A ce stade, 381 parties civiles se sont constituées, des particuliers, des associations, des personnes publiques, parmi lesquelles les villes de Paris, Lyon, Montpellier ou Grenoble, et des entreprises privées.
- "Indemnisations" -
Le parquet souligne toutefois qu'il y en a "bien d'autres" potentielles, reprenant le chiffre de la Répression des fraudes qui a évalué à près de 900.000 le nombre de véhicules vendus pour un seul type de moteur diesel mis en cause, pour un chiffre d'affaires de 16,85 milliards d'euros.
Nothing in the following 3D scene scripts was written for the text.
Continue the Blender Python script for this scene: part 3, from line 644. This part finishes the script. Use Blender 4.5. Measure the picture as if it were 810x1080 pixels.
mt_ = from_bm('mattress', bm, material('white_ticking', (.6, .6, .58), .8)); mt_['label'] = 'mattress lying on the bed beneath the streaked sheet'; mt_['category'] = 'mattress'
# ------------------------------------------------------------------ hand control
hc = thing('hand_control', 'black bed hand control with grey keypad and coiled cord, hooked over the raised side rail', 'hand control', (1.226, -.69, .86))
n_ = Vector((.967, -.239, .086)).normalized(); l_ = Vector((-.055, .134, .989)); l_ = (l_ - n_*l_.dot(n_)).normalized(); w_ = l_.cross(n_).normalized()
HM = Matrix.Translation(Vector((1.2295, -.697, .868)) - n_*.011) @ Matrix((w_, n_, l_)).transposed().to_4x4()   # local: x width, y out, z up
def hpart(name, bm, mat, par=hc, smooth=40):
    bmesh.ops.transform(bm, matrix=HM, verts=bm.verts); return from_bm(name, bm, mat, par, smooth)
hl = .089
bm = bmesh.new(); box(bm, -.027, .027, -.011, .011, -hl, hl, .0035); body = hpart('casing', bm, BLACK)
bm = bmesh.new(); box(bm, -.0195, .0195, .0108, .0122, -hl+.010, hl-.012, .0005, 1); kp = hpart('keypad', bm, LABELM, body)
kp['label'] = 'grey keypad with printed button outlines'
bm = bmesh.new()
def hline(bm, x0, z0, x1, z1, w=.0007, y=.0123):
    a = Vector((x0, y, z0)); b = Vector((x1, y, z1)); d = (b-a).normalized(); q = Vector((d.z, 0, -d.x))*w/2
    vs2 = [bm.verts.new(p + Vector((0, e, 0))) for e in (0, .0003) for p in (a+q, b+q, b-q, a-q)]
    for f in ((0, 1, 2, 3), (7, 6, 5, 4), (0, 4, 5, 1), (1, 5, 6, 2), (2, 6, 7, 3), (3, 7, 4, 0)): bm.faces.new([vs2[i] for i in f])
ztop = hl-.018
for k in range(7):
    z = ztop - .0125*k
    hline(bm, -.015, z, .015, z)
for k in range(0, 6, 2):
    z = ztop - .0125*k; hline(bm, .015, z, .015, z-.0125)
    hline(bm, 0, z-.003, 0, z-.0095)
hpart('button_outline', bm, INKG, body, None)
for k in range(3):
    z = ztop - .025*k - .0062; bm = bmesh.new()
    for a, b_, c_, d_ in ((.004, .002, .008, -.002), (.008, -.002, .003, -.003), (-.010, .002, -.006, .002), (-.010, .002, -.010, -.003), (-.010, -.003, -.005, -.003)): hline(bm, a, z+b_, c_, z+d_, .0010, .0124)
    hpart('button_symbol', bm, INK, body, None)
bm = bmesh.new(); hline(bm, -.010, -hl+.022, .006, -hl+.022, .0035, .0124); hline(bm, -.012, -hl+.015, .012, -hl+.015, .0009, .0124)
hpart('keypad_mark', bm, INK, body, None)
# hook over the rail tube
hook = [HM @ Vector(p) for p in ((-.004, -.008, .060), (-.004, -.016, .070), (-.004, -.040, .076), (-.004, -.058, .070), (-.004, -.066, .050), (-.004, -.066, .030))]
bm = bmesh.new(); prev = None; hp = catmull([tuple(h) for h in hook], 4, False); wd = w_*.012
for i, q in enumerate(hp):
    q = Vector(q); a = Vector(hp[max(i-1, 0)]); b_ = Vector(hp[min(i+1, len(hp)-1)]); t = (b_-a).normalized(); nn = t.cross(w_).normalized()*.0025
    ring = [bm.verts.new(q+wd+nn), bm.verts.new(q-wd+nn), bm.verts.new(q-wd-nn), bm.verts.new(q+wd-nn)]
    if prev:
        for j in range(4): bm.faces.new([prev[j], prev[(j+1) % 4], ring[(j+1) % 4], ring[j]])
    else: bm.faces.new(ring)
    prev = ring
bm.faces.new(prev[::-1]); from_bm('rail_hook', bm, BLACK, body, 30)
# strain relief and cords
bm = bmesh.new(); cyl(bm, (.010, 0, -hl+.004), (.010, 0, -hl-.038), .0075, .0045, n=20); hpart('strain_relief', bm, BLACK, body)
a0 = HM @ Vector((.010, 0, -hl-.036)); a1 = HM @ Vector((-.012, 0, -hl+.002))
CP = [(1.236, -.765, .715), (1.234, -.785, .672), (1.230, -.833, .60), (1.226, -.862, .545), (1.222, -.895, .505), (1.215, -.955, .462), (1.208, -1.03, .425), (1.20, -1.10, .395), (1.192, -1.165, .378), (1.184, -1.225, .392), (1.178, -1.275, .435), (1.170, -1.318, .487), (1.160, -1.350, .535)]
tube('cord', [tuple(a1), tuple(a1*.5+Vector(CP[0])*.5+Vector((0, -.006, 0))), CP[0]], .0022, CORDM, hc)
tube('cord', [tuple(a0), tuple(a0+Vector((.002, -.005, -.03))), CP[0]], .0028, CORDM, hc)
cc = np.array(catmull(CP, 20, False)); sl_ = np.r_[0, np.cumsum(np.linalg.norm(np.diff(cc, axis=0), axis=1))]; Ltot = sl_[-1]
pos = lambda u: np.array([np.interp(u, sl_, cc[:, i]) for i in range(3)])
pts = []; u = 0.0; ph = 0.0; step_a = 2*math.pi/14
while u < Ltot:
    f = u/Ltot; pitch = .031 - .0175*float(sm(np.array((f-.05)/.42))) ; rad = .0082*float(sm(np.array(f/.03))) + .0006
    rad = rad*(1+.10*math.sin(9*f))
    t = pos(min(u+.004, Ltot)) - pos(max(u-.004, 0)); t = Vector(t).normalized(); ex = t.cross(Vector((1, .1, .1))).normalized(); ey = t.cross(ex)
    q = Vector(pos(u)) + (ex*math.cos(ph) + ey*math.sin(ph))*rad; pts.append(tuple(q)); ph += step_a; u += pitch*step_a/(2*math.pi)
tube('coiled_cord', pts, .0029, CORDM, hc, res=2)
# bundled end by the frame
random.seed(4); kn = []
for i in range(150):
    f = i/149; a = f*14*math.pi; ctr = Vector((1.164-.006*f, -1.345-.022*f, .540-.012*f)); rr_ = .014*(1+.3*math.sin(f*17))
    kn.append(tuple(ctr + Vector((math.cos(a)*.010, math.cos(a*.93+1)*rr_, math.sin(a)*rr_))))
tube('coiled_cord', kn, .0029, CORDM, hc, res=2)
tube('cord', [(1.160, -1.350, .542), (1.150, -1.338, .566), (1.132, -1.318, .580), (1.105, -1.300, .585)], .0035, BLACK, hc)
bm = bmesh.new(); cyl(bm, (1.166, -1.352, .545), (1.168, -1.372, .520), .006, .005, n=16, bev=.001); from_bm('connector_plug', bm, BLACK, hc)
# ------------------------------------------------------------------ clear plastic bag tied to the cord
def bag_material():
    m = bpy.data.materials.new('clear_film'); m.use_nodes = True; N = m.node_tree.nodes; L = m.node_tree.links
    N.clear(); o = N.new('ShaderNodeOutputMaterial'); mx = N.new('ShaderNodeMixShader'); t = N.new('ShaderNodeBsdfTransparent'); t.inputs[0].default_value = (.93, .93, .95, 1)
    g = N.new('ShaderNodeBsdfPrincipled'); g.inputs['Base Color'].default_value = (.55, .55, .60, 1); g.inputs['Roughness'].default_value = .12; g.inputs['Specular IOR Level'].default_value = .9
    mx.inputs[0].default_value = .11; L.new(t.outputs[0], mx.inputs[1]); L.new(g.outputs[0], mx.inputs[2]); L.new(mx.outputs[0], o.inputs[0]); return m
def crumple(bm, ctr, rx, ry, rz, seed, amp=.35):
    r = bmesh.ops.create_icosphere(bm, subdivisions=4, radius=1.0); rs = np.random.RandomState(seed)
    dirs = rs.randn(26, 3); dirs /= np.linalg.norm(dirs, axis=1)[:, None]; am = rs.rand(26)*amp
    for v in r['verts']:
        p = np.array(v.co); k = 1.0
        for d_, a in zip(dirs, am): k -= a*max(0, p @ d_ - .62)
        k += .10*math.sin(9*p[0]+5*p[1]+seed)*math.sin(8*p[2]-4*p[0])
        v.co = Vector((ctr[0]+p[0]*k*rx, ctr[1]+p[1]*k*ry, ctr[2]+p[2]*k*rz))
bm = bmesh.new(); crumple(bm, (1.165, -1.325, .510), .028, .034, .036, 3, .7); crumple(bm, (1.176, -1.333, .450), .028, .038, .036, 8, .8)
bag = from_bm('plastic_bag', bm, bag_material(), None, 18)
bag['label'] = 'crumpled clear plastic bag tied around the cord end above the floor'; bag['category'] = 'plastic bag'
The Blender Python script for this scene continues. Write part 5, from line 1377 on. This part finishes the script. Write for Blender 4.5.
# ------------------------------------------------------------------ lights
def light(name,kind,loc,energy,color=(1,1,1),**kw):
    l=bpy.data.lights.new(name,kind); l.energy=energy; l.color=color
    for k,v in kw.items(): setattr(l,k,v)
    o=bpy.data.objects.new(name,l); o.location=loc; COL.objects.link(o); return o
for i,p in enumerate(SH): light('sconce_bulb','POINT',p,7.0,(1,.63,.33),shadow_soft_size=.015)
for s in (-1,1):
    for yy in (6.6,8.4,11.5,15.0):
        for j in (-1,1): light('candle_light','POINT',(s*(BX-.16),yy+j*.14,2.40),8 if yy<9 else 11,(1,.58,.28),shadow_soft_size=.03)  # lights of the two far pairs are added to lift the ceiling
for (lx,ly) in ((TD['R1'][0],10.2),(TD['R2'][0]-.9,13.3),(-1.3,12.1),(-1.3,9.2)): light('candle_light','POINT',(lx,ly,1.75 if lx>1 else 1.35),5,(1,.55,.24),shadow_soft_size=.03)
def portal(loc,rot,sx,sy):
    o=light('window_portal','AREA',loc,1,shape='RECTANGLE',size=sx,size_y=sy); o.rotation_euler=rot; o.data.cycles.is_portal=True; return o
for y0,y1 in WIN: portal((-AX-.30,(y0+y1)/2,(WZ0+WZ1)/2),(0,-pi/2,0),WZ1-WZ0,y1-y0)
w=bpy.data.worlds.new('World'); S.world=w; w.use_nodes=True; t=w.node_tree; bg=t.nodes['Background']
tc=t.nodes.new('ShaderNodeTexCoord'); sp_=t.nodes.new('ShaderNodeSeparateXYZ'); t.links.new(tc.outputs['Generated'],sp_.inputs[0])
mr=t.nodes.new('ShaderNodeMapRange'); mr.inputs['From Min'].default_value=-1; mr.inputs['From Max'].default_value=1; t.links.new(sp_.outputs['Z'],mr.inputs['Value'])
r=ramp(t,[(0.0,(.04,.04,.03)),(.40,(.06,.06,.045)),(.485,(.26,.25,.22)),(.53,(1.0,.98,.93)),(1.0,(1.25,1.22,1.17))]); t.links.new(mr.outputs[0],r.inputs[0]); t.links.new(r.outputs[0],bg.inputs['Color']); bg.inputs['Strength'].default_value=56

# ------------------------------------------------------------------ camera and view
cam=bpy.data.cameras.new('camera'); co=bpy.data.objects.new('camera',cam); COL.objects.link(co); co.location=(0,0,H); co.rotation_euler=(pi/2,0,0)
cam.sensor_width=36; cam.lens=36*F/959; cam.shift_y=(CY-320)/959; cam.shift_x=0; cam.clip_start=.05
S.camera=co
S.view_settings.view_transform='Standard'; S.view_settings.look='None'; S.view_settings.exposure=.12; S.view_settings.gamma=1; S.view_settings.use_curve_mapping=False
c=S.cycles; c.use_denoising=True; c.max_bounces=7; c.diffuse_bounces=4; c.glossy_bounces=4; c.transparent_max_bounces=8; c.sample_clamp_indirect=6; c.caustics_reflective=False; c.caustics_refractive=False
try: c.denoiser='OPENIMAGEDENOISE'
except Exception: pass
Surtout, le ministère public dit "qu'à l'évidence, un consommateur qui se tourne vers Renault", un constructeur à "l'excellente réputation, ne s'attend(ait) pas à ce que son véhicule ne soit pas conforme aux normes européennes en matière d'émissions polluantes".
Le scandale du Dieselgate a éclaté au milieu des années 2010 aux Etats-Unis après que Vokswagen a admis avoir équipé plus de 11 millions de véhicules commercialisés entre 2009 et 2015 de logiciels limitant la pollution lors des tests d'homologation.
En France, les autorités avaient ordonné une batterie de tests sur des véhicules, tandis que la Répression des fraudes (DGCCRF) avait ouvert une enquête.
Le pôle santé publique du parquet de Paris a déjà requis deux premiers procès pour tromperie aggravée, le 24 février contre Volkswagen, le 25 juin pour Peugeot et Citroën.
Ces dossiers doivent être jugés "sans plus attendre (...) afin que les victimes des agissements frauduleux des industriels puissent obtenir des réponses à leurs questions légitimes et être indemnisées, enfin, des préjudices subis", a indiqué à l'AFP Me François Lafforgue, avocat de Générations Futures.
Il s'agit d'"une question de santé publique qui nous concerne toutes et tous, exposés pendant des années à des émissions toxiques du fait de la tromperie des principaux constructeurs français.
Les parties civiles n'hésiteront pas, à l'heure du procès, à réclamer des indemnisations à la hauteur des enjeux" ont indiqué de leur côté Marc Barennes et Romain Boulet, conseils de particuliers et d'entreprises.